Vesterbro used to be known as Copenhagen's worker’s quarter and red light district. But In the last few years a genuine transformation has occurred in the area to the west of the Central Station, which is now one of the very hippest areas in Copenhagen.
Friday, April 19, 2013


This old, run down patch of dark tenements and cheap worker's accommodation which, since the 1960s, was known for its sex industry and having more butchers per square kilometre than anywhere else in Europe, is now one of the hippest places in the city.

If you want to spot the latest trends in Copenhagen this is not a bad place to start. As with Nørrebro to the northwest of the city centre, an influx of immigrants, students, creative media-types and bohemians has turned a neglected quarter into the trendy part of town.

Though the Meatpacking District has remained a locus for companies and activities relating to the meat and food industry, these original functions take up much less space. Since the early 2000's the area has been changing into a new creative cluster with galleries, nightlife and small creative businesses such as studios and architecture firms.

The most trendy part of the area is in the still active Meatpacking District in Vesterbro, which during the last couple of years has been transformed into a new creative cluster buzzing with galleries, bars, clubs, music venues, restaurants and small creative businesses such as studios and architecture firms. Read more about The Meatpacking District here.

The Øksnehallen exhibition hall

One of the city’s most charismatic exhibition spaces is Øksnehallen. Further confirmation of its ascendancy came in the November 2001, when Danish-themed issue of Wallpaper magazine proclaimed Vesterbro as Copenhagen's hippest quarter. However, the turnaround really began with the transformation of the old cattle market Øksnehallen into a light and stylish exhibition hall at the time when Copenhagen was the European City of Culture in 1996. Øksnehallen remains at the heart of Vesterbro's cultural life with a changing programme of art and photography exhibitions throughout the year.

Despite the change in the eastern end of Vesterbros’ former 'sex street' Istedgade, the area from Gasværksvej and down towards the Central Station, remains to a certain extent, red light. But walk for a few minutes further west beyond Gasværksvej and you’ll notice more and more groovy, boho-cafes, retro-kitsch clothes shops, cool designer shops and Copenhagens finest music venue, Vega, located on Fælledvej.

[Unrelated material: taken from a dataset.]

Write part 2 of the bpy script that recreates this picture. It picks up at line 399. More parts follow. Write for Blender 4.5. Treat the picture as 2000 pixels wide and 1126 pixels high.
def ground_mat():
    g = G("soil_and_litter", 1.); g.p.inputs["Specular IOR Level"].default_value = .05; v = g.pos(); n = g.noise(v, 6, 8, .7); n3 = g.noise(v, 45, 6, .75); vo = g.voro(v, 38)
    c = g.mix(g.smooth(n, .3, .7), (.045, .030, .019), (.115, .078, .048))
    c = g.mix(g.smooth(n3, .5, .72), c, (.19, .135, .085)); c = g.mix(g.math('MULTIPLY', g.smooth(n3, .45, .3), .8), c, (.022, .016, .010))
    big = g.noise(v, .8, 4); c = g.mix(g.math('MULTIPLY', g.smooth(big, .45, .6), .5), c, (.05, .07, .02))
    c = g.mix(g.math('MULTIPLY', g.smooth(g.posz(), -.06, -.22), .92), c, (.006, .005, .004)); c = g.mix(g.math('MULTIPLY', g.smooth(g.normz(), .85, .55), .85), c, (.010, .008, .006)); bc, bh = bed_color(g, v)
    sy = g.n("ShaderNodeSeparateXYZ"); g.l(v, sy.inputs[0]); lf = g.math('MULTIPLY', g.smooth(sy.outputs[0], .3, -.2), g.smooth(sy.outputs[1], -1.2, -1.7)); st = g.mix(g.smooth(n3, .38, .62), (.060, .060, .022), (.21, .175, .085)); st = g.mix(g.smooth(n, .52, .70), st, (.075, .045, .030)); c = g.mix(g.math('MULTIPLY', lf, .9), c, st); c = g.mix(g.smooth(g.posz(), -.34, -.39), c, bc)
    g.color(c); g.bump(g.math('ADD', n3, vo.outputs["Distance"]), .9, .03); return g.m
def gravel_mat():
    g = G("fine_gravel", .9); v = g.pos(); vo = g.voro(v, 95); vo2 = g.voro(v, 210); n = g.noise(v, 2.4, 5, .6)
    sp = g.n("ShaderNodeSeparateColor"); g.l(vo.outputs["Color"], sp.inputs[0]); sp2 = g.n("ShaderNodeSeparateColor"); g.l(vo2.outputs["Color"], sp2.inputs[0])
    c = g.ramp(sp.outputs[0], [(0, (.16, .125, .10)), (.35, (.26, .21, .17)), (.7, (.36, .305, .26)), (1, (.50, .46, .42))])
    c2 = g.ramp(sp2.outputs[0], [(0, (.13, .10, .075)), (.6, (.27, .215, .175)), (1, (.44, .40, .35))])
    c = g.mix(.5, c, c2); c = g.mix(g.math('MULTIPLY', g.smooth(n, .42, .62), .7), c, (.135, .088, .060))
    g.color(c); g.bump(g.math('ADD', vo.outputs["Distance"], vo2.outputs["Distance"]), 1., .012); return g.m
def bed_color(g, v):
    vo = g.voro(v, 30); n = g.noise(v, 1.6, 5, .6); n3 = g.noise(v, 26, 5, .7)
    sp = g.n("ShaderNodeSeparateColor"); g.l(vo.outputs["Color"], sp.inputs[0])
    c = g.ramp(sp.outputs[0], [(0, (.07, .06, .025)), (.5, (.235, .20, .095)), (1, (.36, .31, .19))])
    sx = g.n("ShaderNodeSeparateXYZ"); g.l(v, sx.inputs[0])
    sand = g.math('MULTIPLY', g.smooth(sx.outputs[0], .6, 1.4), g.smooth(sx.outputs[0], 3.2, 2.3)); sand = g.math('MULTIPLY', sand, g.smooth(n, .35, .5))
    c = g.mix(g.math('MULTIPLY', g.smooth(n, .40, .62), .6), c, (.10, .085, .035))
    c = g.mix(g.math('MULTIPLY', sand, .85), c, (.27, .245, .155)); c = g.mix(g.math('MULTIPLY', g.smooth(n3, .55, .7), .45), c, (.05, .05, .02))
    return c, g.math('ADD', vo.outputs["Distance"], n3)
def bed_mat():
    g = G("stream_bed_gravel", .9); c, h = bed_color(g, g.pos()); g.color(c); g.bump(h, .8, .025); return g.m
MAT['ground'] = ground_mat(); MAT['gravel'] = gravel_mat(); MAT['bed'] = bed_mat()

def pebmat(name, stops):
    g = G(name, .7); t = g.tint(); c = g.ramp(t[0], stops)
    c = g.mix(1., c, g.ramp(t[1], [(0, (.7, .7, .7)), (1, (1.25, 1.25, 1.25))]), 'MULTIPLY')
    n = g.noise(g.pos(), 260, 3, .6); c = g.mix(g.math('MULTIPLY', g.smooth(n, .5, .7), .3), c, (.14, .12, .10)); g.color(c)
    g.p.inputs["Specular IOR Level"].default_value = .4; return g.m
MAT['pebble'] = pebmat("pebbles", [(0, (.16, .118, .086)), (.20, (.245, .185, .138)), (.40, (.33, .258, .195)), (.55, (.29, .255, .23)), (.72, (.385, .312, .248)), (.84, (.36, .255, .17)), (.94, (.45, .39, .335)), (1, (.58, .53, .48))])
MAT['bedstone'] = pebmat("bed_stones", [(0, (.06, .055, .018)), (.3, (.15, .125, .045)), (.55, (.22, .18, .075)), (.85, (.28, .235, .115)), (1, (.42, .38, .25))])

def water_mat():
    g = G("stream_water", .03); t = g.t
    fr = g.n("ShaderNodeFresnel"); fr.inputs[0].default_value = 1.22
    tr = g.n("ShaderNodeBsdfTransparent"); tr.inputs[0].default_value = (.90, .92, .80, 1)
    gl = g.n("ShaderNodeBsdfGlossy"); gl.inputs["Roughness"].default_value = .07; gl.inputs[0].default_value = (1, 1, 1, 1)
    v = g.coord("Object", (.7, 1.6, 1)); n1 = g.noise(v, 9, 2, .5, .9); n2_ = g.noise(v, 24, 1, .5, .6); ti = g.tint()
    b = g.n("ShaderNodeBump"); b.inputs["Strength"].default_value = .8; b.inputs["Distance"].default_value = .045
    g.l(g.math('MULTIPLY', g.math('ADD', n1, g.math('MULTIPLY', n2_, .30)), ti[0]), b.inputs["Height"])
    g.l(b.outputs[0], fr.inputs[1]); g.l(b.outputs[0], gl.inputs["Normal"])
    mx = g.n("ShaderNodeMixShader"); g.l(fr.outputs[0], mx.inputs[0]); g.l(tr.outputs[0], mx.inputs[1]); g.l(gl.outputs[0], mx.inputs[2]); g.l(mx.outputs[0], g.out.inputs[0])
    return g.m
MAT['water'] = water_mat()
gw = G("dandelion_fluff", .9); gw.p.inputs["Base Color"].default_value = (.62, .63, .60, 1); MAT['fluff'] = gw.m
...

If you prefer to cook for yourself, Vesterbro is also packed with enticing food shops selling hard-to-find ingredients from Thailand, China, Greece, Italy and elsewhere. The quarter even boasts its own “food street”, Værnedamsvej – a gourmet’s paradise with specialist cheese, wine, fish and chocolate shops, as well as cafes and grocers.

The Carlsberg area

Carlsberg brewed their first beer in 1847 on their grounds in Valby, a neighbor area to Vesterbro. Carlsberg is now a well known international name and a new town area is under development on the Carlsberg grounds. There are now galleries, theaters, concert halls and all kind of cultural arrangements.

Grey factory halls stand beside the gracious older buildings and in the former brewing halls you will find several of Denmark’s high profile art galleries.